The rumour mischievously spread that the rifle was greased with lard made from either pork or beef fat also known as “tallow”. This was seen as an offense to both the Muslims and the Hindus since the former did not eat pork and the latter, beef. Although they were later informed that the grease was replaced with bees wax or mutmutton, it made no difference to the already agitated, angered and deceived sepoys. They made no hesitation in setting fire to the barracks of the British Army in the north around January 1857. Two months later, on March 29, the first rebellion took place when one sepoy soldier, Mangal Panday, fired at the Lt. Baugh with a sword, missing him and hitting his horse. Panday was said to have fired back, pulling the trigger with his toe. Those in the south also found out and were only too quick to support those of the north.

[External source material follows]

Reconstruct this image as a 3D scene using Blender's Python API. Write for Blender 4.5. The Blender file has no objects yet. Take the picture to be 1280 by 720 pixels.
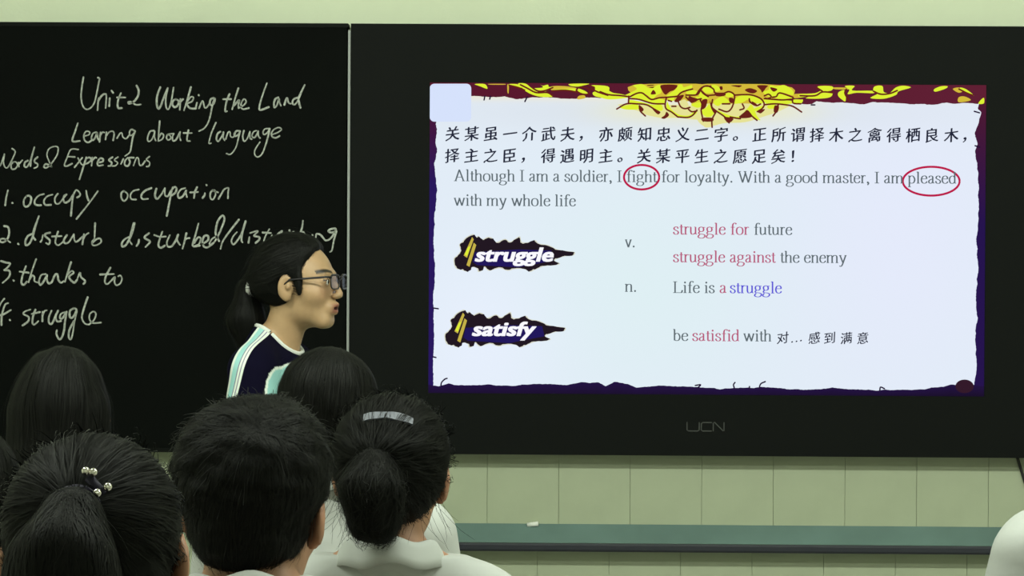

It was only four years after the first war of Independence that Indians, ancestors of many residing in our region, were unfortunately kidnapped from their families and villages to work as indentured labourers in the remaining British territories in the West Indies. The speaker of the Lok Sabha office in India, Somnath Chatterjee, in a speech to honour those of 1857 and to commemorate 150 years of Indian struggle for Independence, purported that “not only did these martyrs give up their lives for the sake of the country’s freedom but also left a message for the future generations- a message of sacrifice, courage of conviction, a strong belief in the ultimate victory of the people in their war against oppression…” May these words resonate with all those who still struggle for mental and physical independence, and may our 150th Anniversary of Indian Arrival Day in St. Vincent and the Grenadines be the threshold to the dawn of a renewed and integrated nation where all can continue to live in peace and harmony in our beloved Hairouna.